• _Task requirements_
Everything in the listing except the pictures should be written out exactly.

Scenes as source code
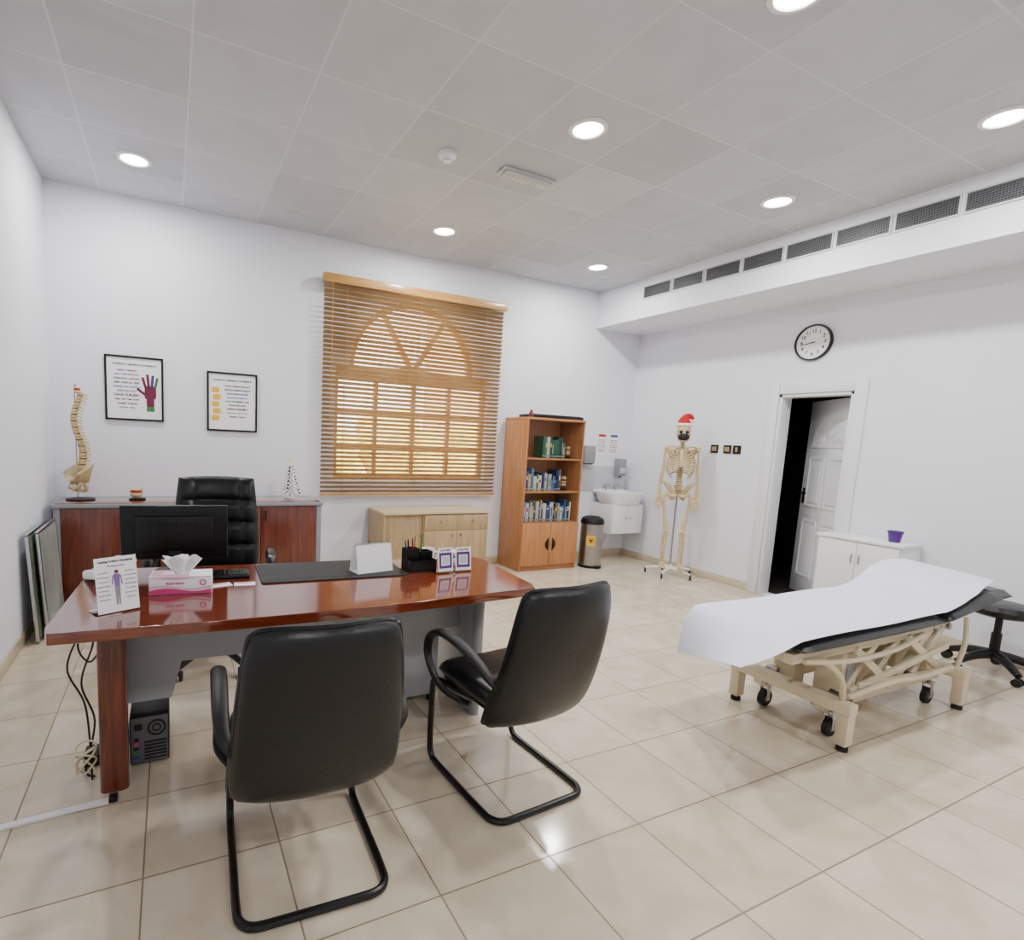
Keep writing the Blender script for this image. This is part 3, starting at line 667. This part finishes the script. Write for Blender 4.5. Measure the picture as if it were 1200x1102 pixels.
for s in (-1,1):
    b=MB();b.sph((s*.16,0,1.445),.027,BONE,seg=10);b.tube([(s*.165,0,1.44),(s*.174,.0,1.30),(s*.178,.0,1.15)],[.016,.013,.021],BONE,seg=8)
    b.tube([(s*.172,-.008,1.145),(s*.178,-.01,1.03),(s*.18,-.02,.91)],[.013,.009,.012],BONE,seg=7);b.tube([(s*.19,.012,1.145),(s*.198,.0,1.03),(s*.20,-.01,.91)],[.013,.009,.011],BONE,seg=7)
    a=b.obj("arm",parent=e)
    b=MB();b.sph((s*.19,-.015,.895),(.026,.016,.020),BONE,seg=8)
    for k in range(5):
        dx=(-.024+k*.012);L_=[.05,.085,.09,.085,.07][k]
        b.tube([(s*(.19+dx*.5),-.017,.89),(s*(.19+dx*1.3),-.024,.84),(s*(.19+dx*1.5),-.03,.84-L_*.6),(s*(.19+dx*1.4),-.022,.84-L_)],[.006,.0075,.0055,.004],BONE,seg=6)
    b.obj("hand",parent=a)
    b=MB();b.sph((s*.10,.0,.945),.028,BONE,seg=10);b.tube([(s*.10,0,.94),(s*.135,0,.90),(s*.115,-.005,.72),(s*.085,-.0,.53)],[.016,.021,.016,.029],BONE,seg=8);b.sph((s*.085,-.032,.52),(.020,.012,.022),BONE,seg=8)
    b.tube([(s*.083,-.0,.50),(s*.083,-.005,.33),(s*.085,.0,.15)],[.028,.015,.017],BONE,seg=8);b.tube([(s*.108,.01,.48),(s*.112,.01,.33),(s*.105,.01,.14)],[.010,.008,.010],BONE,seg=6);a=b.obj("leg",parent=e)
    b=MB();b.sph((s*.09,.035,.135),(.022,.035,.022),BONE,seg=8);b.sph((s*.09,-.01,.14),(.030,.03,.020),BONE,seg=8)
    for k in range(5): b.tube([(s*(.075+k*.008),-.02,.135),(s*(.065+k*.014),-.08,.12),(s*(.063+k*.016),-.14+k*.006,.11)],[.008,.007,.005],BONE,seg=6)
    b.obj("foot",parent=a)
b=MB();b.cyl((0,.10,.07),(0,.10,1.35),.011,SILVER);b.tube([(0,.10,1.34),(0,.1,1.62),(0,.12,1.78),(0,.06,1.80)],.006,SILVER);b.cyl((0,.10,1.0),(0,.03,1.0),.007,SILVER)
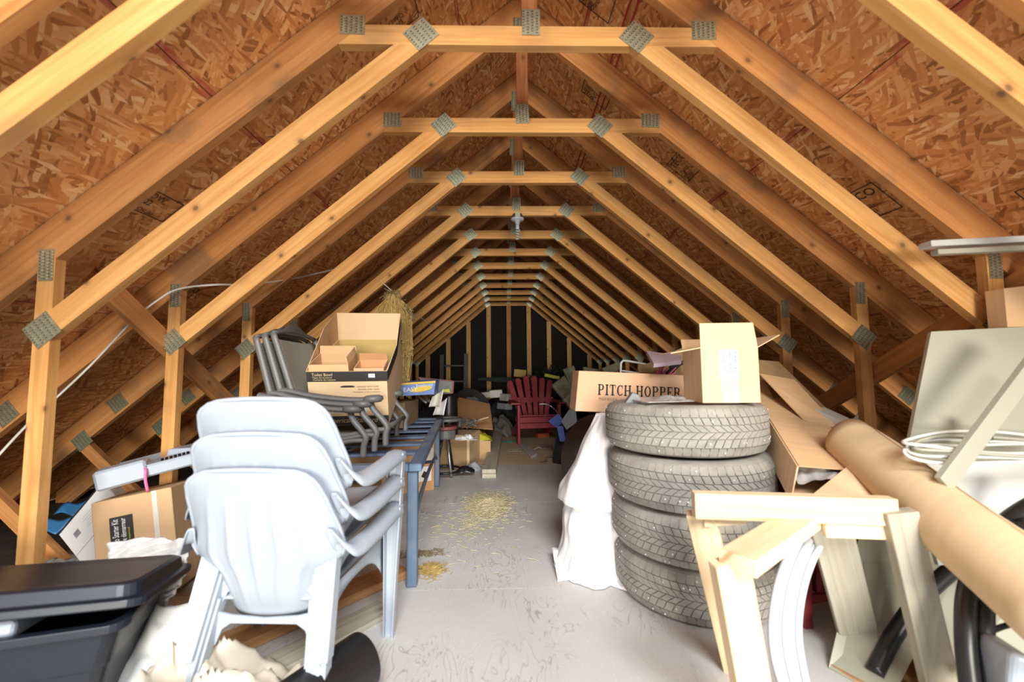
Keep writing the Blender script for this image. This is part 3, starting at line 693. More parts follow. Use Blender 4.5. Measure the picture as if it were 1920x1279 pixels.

• _Task output_
Keep writing the Blender script for this image. This is part 3, starting at line 667. This part finishes the script. Write for Blender 4.5. Measure the picture as if it were 1200x1102 pixels.
for s in (-1,1):
    b=MB();b.sph((s*.16,0,1.445),.027,BONE,seg=10);b.tube([(s*.165,0,1.44),(s*.174,.0,1.30),(s*.178,.0,1.15)],[.016,.013,.021],BONE,seg=8)
    b.tube([(s*.172,-.008,1.145),(s*.178,-.01,1.03),(s*.18,-.02,.91)],[.013,.009,.012],BONE,seg=7);b.tube([(s*.19,.012,1.145),(s*.198,.0,1.03),(s*.20,-.01,.91)],[.013,.009,.011],BONE,seg=7)
    a=b.obj("arm",parent=e)
    b=MB();b.sph((s*.19,-.015,.895),(.026,.016,.020),BONE,seg=8)
    for k in range(5):
        dx=(-.024+k*.012);L_=[.05,.085,.09,.085,.07][k]
        b.tube([(s*(.19+dx*.5),-.017,.89),(s*(.19+dx*1.3),-.024,.84),(s*(.19+dx*1.5),-.03,.84-L_*.6),(s*(.19+dx*1.4),-.022,.84-L_)],[.006,.0075,.0055,.004],BONE,seg=6)
    b.obj("hand",parent=a)
    b=MB();b.sph((s*.10,.0,.945),.028,BONE,seg=10);b.tube([(s*.10,0,.94),(s*.135,0,.90),(s*.115,-.005,.72),(s*.085,-.0,.53)],[.016,.021,.016,.029],BONE,seg=8);b.sph((s*.085,-.032,.52),(.020,.012,.022),BONE,seg=8)
    b.tube([(s*.083,-.0,.50),(s*.083,-.005,.33),(s*.085,.0,.15)],[.028,.015,.017],BONE,seg=8);b.tube([(s*.108,.01,.48),(s*.112,.01,.33),(s*.105,.01,.14)],[.010,.008,.010],BONE,seg=6);a=b.obj("leg",parent=e)
    b=MB();b.sph((s*.09,.035,.135),(.022,.035,.022),BONE,seg=8);b.sph((s*.09,-.01,.14),(.030,.03,.020),BONE,seg=8)
    for k in range(5): b.tube([(s*(.075+k*.008),-.02,.135),(s*(.065+k*.014),-.08,.12),(s*(.063+k*.016),-.14+k*.006,.11)],[.008,.007,.005],BONE,seg=6)
    b.obj("foot",parent=a)
b=MB();b.cyl((0,.10,.07),(0,.10,1.35),.011,SILVER);b.tube([(0,.10,1.34),(0,.1,1.62),(0,.12,1.78),(0,.06,1.80)],.006,SILVER);b.cyl((0,.10,1.0),(0,.03,1.0),.007,SILVER)
Keep writing the Blender script for this image. This is part 3, starting at line 693. More parts follow. Use Blender 4.5. Measure the picture as if it were 1920x1279 pixels.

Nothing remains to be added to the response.